>>>>

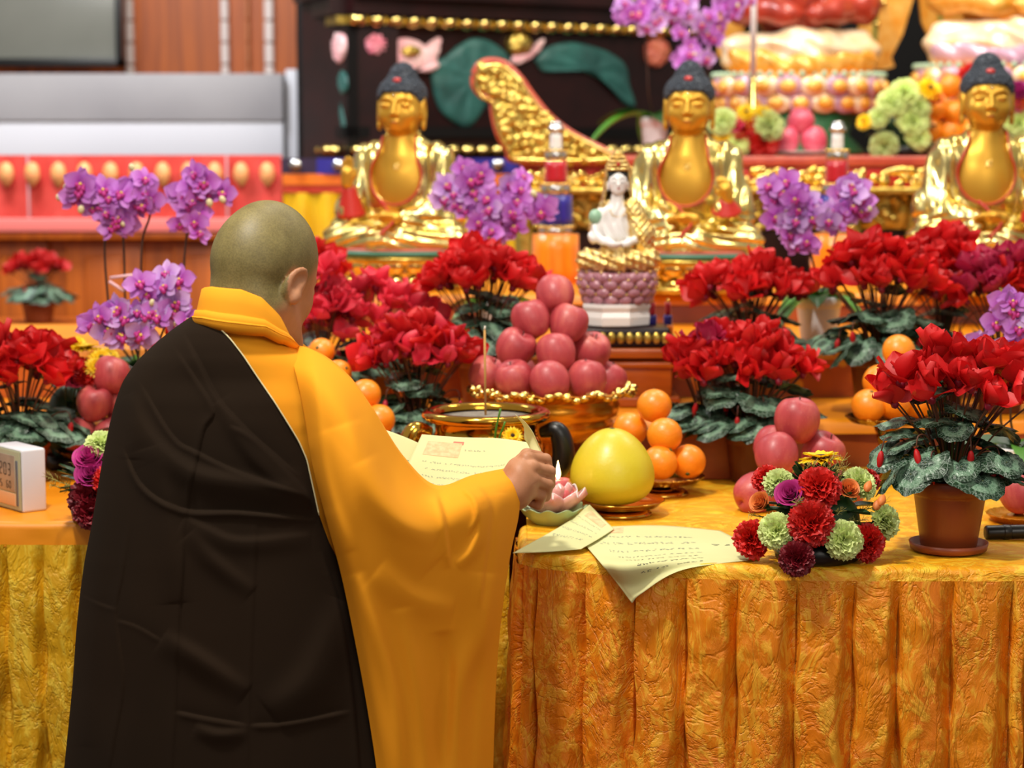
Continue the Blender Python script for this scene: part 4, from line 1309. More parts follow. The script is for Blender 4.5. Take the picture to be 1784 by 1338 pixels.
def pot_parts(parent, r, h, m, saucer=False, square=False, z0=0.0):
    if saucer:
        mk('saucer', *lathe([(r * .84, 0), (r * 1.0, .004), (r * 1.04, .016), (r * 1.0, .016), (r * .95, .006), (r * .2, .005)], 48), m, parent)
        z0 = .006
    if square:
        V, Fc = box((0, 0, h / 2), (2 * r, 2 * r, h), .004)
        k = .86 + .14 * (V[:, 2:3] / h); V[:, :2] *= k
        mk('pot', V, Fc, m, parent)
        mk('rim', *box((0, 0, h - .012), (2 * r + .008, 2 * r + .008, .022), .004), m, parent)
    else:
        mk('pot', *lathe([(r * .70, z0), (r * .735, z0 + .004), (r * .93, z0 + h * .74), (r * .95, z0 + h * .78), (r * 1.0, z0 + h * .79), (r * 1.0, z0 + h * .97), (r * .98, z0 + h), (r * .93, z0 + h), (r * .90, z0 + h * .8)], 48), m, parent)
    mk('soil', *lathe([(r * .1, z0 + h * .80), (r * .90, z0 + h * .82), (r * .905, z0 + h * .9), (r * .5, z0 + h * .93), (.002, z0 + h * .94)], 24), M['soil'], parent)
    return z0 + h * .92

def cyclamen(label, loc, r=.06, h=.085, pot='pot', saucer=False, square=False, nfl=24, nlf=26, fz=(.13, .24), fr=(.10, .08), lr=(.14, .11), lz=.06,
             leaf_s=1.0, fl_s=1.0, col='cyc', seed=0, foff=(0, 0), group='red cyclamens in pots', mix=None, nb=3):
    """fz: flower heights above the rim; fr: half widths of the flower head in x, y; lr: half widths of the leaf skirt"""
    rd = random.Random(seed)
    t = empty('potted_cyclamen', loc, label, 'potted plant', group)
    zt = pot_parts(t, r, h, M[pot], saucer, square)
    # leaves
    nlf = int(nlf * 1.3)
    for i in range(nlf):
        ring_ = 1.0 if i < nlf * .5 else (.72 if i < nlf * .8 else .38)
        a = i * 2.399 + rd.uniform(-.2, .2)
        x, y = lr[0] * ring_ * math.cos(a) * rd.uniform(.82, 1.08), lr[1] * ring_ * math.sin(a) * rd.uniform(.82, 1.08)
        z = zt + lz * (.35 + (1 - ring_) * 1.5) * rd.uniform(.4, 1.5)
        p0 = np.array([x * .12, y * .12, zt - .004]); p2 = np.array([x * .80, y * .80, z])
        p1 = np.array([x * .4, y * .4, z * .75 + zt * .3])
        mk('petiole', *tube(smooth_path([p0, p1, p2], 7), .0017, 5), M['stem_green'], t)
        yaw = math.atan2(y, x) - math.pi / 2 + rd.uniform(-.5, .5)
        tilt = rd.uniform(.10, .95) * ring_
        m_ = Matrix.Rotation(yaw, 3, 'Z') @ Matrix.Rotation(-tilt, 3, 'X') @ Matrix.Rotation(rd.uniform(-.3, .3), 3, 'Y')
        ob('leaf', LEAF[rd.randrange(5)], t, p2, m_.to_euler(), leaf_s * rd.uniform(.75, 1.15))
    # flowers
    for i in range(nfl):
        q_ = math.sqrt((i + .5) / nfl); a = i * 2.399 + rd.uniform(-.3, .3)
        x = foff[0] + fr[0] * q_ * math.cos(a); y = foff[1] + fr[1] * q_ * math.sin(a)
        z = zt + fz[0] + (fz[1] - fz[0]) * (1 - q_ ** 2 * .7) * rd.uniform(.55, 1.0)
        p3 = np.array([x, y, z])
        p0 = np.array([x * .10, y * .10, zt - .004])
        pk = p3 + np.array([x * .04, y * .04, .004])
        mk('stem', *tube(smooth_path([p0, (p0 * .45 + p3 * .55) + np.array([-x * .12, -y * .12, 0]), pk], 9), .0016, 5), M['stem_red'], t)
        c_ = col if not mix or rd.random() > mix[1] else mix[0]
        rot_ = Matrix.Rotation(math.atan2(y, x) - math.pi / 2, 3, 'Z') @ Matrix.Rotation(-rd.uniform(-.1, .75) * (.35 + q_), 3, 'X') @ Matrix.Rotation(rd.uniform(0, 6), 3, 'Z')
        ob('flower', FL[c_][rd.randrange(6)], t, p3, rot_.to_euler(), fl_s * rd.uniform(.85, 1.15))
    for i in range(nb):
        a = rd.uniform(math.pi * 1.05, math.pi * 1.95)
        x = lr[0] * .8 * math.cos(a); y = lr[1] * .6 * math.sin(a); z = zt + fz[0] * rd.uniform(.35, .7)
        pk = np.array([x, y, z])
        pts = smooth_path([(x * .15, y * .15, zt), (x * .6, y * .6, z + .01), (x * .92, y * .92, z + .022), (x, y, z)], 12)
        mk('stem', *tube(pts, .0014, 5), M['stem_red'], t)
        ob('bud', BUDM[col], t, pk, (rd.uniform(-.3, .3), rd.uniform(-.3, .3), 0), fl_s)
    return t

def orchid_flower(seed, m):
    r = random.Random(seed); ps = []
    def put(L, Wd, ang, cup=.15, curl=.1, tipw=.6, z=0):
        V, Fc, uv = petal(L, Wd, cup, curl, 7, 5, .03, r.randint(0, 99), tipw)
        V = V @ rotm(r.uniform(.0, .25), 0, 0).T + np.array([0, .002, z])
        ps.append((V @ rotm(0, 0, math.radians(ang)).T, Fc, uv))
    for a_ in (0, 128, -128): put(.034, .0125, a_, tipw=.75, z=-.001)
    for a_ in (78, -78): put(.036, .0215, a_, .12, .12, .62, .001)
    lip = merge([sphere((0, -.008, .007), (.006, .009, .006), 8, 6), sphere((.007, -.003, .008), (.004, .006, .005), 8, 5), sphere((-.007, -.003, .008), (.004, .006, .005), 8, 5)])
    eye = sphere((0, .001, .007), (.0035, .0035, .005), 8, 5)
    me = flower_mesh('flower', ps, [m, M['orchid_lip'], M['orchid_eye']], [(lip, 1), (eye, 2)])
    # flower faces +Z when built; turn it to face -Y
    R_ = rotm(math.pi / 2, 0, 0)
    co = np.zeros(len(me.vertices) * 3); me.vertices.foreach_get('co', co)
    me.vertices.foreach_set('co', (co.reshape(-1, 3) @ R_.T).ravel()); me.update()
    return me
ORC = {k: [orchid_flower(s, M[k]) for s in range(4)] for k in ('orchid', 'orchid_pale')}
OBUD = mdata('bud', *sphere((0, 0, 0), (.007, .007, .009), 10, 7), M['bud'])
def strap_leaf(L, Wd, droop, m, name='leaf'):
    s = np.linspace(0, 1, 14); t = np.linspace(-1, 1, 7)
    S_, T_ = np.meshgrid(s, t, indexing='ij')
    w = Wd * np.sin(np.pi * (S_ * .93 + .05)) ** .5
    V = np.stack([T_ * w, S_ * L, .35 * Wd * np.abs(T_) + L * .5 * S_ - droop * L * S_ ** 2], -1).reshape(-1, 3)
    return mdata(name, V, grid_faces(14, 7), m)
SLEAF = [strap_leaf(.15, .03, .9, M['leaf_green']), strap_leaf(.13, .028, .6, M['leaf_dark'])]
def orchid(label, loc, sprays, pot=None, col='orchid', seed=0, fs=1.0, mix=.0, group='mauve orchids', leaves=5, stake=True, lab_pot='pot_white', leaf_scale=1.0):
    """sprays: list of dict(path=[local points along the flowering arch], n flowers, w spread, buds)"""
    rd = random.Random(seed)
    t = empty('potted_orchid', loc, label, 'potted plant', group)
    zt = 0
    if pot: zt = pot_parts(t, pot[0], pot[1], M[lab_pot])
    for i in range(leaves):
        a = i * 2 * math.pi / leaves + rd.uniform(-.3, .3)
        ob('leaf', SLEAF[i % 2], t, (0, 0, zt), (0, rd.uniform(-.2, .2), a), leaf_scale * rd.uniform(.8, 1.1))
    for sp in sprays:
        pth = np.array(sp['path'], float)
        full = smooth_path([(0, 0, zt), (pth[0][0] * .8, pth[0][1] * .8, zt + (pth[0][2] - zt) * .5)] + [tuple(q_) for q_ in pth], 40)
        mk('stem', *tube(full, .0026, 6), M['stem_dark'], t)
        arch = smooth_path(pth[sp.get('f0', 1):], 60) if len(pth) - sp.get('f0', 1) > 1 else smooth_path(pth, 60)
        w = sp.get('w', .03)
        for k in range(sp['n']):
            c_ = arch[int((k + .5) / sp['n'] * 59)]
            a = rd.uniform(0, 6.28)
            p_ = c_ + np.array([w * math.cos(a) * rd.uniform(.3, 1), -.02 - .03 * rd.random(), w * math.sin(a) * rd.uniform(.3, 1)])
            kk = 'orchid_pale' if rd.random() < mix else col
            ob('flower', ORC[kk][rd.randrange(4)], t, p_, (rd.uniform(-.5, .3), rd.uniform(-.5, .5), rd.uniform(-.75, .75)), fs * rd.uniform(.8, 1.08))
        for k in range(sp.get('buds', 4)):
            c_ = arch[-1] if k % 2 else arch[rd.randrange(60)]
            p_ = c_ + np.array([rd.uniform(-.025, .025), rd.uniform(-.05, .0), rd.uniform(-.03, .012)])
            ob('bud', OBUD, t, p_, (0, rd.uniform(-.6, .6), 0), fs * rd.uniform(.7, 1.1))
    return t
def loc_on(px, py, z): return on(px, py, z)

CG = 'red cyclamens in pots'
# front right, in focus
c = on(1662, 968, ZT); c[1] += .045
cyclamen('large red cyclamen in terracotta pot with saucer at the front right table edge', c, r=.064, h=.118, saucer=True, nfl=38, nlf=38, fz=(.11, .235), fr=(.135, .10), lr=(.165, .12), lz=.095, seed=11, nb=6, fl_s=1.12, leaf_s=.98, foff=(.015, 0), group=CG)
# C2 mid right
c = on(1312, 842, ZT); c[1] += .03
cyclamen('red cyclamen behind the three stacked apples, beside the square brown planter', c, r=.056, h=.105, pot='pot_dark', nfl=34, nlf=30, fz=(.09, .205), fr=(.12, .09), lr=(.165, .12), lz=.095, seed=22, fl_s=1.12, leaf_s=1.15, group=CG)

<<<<

__REQUIRED WORK__
Restate only the lines running from the start of the material above through the line containing "return z0 + h * .92", ends included. No pictures.

__CORRECT RESULT__
Continue the Blender Python script for this scene: part 4, from line 1309. More parts follow. The script is for Blender 4.5. Take the picture to be 1784 by 1338 pixels.
def pot_parts(parent, r, h, m, saucer=False, square=False, z0=0.0):
    if saucer:
        mk('saucer', *lathe([(r * .84, 0), (r * 1.0, .004), (r * 1.04, .016), (r * 1.0, .016), (r * .95, .006), (r * .2, .005)], 48), m, parent)
        z0 = .006
    if square:
        V, Fc = box((0, 0, h / 2), (2 * r, 2 * r, h), .004)
        k = .86 + .14 * (V[:, 2:3] / h); V[:, :2] *= k
        mk('pot', V, Fc, m, parent)
        mk('rim', *box((0, 0, h - .012), (2 * r + .008, 2 * r + .008, .022), .004), m, parent)
    else:
        mk('pot', *lathe([(r * .70, z0), (r * .735, z0 + .004), (r * .93, z0 + h * .74), (r * .95, z0 + h * .78), (r * 1.0, z0 + h * .79), (r * 1.0, z0 + h * .97), (r * .98, z0 + h), (r * .93, z0 + h), (r * .90, z0 + h * .8)], 48), m, parent)
    mk('soil', *lathe([(r * .1, z0 + h * .80), (r * .90, z0 + h * .82), (r * .905, z0 + h * .9), (r * .5, z0 + h * .93), (.002, z0 + h * .94)], 24), M['soil'], parent)
    return z0 + h * .92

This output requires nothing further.